● To be done:
Nothing but the lines from the line that contains "Continue the Blender" through the line that contains "o.name = 'crack'" should appear in the output, each reproduced exactly.

● Records supplied:

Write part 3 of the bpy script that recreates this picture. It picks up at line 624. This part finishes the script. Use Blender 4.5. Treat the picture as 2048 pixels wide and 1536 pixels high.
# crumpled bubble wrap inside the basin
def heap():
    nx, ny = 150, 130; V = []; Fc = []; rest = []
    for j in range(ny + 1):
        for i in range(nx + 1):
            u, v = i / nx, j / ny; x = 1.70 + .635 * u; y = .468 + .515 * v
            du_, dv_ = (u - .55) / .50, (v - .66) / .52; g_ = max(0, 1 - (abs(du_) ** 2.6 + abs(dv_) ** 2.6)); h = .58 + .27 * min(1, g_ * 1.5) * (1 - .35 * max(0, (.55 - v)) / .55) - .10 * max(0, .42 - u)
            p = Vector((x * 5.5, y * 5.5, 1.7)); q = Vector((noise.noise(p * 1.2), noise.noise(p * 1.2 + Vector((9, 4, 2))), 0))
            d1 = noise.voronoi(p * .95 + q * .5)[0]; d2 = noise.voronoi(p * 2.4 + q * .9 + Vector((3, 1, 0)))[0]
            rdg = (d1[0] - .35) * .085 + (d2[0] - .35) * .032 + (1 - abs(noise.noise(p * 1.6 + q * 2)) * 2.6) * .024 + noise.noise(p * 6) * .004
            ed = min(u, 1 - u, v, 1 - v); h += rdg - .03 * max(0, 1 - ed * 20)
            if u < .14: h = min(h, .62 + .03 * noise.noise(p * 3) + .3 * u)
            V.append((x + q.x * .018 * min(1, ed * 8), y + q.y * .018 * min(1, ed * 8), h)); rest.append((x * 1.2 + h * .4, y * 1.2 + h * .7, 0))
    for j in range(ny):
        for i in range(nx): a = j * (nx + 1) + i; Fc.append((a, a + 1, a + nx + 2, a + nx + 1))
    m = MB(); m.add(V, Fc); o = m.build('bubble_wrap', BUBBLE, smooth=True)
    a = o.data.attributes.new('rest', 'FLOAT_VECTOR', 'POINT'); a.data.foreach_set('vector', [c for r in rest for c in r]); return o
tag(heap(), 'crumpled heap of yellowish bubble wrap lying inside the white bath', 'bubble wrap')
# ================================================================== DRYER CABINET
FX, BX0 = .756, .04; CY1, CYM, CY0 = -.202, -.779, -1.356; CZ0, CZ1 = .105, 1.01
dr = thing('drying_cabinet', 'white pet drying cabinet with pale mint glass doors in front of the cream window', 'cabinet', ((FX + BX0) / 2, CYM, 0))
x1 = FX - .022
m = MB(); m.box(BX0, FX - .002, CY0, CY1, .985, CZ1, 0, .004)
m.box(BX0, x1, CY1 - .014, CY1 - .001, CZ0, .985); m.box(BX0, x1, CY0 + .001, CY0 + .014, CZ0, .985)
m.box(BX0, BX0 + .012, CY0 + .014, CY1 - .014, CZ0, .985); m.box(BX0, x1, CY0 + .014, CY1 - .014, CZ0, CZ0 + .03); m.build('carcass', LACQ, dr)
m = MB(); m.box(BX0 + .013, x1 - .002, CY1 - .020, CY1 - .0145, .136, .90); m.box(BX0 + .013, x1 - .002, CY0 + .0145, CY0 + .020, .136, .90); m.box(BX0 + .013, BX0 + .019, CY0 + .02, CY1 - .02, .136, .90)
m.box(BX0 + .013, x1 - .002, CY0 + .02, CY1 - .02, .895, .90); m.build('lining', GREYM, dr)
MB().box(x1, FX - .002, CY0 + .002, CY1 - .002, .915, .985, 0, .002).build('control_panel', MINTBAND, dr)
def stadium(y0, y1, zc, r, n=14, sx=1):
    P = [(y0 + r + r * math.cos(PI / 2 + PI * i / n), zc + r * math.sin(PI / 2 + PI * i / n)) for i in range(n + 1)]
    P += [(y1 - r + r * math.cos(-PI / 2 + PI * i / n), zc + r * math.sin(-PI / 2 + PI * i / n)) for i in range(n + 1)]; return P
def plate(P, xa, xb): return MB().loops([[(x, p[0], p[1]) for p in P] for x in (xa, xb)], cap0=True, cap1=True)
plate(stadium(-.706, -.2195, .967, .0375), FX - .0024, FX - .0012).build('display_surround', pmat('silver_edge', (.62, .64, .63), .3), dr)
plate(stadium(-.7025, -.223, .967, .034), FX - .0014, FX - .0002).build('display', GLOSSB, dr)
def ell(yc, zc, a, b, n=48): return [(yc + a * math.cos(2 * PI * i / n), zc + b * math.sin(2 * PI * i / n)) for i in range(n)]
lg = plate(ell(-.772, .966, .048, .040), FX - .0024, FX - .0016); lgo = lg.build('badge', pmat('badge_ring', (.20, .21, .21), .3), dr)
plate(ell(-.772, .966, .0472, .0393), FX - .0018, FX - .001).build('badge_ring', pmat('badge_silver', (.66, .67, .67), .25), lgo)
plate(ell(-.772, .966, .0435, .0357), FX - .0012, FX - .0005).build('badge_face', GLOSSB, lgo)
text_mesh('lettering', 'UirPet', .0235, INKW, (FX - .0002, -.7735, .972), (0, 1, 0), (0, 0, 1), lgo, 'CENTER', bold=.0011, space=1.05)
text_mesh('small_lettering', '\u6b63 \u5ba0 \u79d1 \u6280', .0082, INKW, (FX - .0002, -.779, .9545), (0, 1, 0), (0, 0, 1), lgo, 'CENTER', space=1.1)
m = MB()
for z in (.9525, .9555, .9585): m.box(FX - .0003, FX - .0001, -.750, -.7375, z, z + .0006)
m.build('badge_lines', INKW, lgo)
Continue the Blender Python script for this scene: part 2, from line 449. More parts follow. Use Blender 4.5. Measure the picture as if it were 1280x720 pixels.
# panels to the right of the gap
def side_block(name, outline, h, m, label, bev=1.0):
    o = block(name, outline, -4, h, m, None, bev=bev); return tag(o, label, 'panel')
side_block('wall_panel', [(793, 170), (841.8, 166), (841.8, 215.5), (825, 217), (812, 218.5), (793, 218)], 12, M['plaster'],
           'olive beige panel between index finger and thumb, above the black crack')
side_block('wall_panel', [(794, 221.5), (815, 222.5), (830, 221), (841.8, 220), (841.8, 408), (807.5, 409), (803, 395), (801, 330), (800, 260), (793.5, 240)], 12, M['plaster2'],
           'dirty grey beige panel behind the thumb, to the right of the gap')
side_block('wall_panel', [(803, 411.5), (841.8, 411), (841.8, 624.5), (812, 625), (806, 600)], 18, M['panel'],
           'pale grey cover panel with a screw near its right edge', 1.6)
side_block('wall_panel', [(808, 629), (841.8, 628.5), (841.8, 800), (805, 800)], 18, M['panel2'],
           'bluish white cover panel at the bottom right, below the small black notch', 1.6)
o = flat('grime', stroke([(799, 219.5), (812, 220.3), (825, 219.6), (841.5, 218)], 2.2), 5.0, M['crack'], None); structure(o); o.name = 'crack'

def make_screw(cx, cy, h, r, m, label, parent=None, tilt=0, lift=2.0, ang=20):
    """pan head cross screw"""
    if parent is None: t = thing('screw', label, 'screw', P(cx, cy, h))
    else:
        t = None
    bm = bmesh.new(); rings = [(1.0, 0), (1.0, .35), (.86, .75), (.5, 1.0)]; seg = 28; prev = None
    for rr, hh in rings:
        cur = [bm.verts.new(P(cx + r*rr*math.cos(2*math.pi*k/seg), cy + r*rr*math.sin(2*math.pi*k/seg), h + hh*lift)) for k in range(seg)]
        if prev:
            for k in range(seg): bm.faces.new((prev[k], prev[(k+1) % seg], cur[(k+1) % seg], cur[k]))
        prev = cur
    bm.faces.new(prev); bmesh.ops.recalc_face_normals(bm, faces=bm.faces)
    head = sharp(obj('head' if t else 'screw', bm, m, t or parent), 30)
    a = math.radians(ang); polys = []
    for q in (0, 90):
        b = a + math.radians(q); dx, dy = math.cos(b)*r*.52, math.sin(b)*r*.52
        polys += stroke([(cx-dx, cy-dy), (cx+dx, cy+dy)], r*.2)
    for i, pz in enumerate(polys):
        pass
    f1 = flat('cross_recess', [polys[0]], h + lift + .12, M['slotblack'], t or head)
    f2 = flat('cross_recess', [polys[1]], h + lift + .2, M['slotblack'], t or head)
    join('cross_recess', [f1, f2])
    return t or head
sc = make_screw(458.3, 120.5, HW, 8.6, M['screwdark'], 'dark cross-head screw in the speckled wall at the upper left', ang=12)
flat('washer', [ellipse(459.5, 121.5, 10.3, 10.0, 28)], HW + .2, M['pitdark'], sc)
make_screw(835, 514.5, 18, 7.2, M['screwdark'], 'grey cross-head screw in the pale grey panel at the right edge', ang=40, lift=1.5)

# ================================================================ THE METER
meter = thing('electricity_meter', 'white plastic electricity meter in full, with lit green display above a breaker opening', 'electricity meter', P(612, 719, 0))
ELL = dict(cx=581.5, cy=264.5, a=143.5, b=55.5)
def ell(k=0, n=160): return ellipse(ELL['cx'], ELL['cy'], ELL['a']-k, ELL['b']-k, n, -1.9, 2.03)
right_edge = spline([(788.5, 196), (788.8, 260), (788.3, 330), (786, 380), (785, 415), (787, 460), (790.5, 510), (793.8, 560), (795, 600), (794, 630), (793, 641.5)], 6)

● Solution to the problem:
Continue the Blender Python script for this scene: part 2, from line 449. More parts follow. Use Blender 4.5. Measure the picture as if it were 1280x720 pixels.
# panels to the right of the gap
def side_block(name, outline, h, m, label, bev=1.0):
    o = block(name, outline, -4, h, m, None, bev=bev); return tag(o, label, 'panel')
side_block('wall_panel', [(793, 170), (841.8, 166), (841.8, 215.5), (825, 217), (812, 218.5), (793, 218)], 12, M['plaster'],
           'olive beige panel between index finger and thumb, above the black crack')
side_block('wall_panel', [(794, 221.5), (815, 222.5), (830, 221), (841.8, 220), (841.8, 408), (807.5, 409), (803, 395), (801, 330), (800, 260), (793.5, 240)], 12, M['plaster2'],
           'dirty grey beige panel behind the thumb, to the right of the gap')
side_block('wall_panel', [(803, 411.5), (841.8, 411), (841.8, 624.5), (812, 625), (806, 600)], 18, M['panel'],
           'pale grey cover panel with a screw near its right edge', 1.6)
side_block('wall_panel', [(808, 629), (841.8, 628.5), (841.8, 800), (805, 800)], 18, M['panel2'],
           'bluish white cover panel at the bottom right, below the small black notch', 1.6)
o = flat('grime', stroke([(799, 219.5), (812, 220.3), (825, 219.6), (841.5, 218)], 2.2), 5.0, M['crack'], None); structure(o); o.name = 'crack'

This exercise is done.